Russia Desperately Needs but Doesn’t Have a Leftist Party Combining Social Democracy and New Trends, Inozemtsev Says

Paul Goble

            Staunton, May 6 – Everyone can see that Russia desperately needs a party of the left, one that combines the traditional goals of social democracy with a commitment to reaching out to the emergence of new groups that the current political system either ignores or mistreats, Vladislav Inozemtsev says.

            But it doesn’t have such a party, given that the KPRF spends more time regretting the demise of the USSR than in fighting for things like overcoming poverty, raising incomes, and funding the government through progressive taxation. Instead, it is a self-proclaimed workers opposition that is represented by businessmen and works with the incumbent regime.

            Were such a genuinely left-wing party to emerge, the Russian economist and commentator says, it would have a great chance to compete with and even defeat Vladimir Putin’s ruling United Russia Party because it would appeal to such a large swath of Russian society (

            Tragically, “the present-day Russian communist party, the legal successor of the CPSU, is clearly turned to the past and not the future and as a result is not capable of becoming such a force.” To change that, it must both recover its own class interest roots and expand them as have left-of-center parties in Western countries.
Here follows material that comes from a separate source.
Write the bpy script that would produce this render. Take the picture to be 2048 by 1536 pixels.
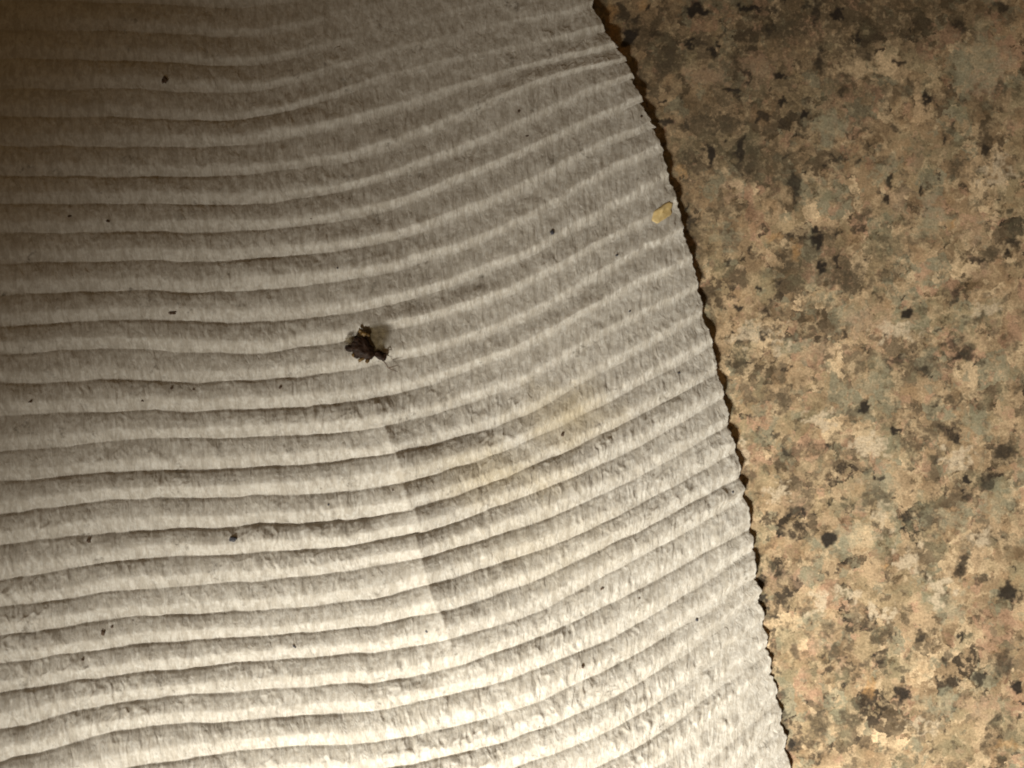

            In the West, Inozemtsev says, the leftist movement has ever more clearly been transformed “into a left-radical” direction, one that “however strange it may seem” combines in itself the old class interests with “the principles of libertarianism” which are supported by the most creative elements of society who don’t work for huge bureaucracies but on their own.

            The views of this movement are thus diametrically at odds with those of the KPRF which to this day “occupies left-conservative positions and tries to assert its monopoly on the basis of an apology for Soviet paternalistic traditions and expectations,” a position that attracts ever fewer people because society is moving in a different direction.

            “If one simplifies the situation,” Inozemtsev says, “one can say that a significant part of Western leftists either call for the affirmation of the rights of individual workers … or for the possibility of spreading certain fundamental social subsidies to all members of society.” This is what animates them but not the KPRF.

            Moreover, “if in the majority of the countries of the world, the present-day leftists try to actively recruit into their ranks those who for one or another reason want to receive from society a significant portion of the national wealth … in Russia, ‘the defenders of the toilers’ are not prepared to struggle even for a better share” to those who create this wealth.

            “However one views contemporary Western leftists,” he continues, “they are presenting ever more active challenges to the political establishment, but Russian communists are satisfied with the role of official critics of the powers that be and are in no way dangerous for the latter.” Indeed, they make the situation of those in power easier.

            Some rising members of the KPRF can see this and want change, but the party bosses oppose that and have been working hard to marginalize such people, Inozemtsev says. Not only does the KPRF not fulfill traditional left-of-center goals, but it does little or nothing to draw to its batter various minorities who have suffered.

            In the West, parties on the left appeal not only to those with lower incomes but to immigrants, including illegal ones, historically excluded and mistreated ethnic and religious minorities, and even people with non-traditional sexual orientations. But there is none of that in Russia.

            Until that changes, Russia will not have a vigorous left-of-center party; and until such a party emerges, Russia’s future will be far less bright than would otherwise be the case.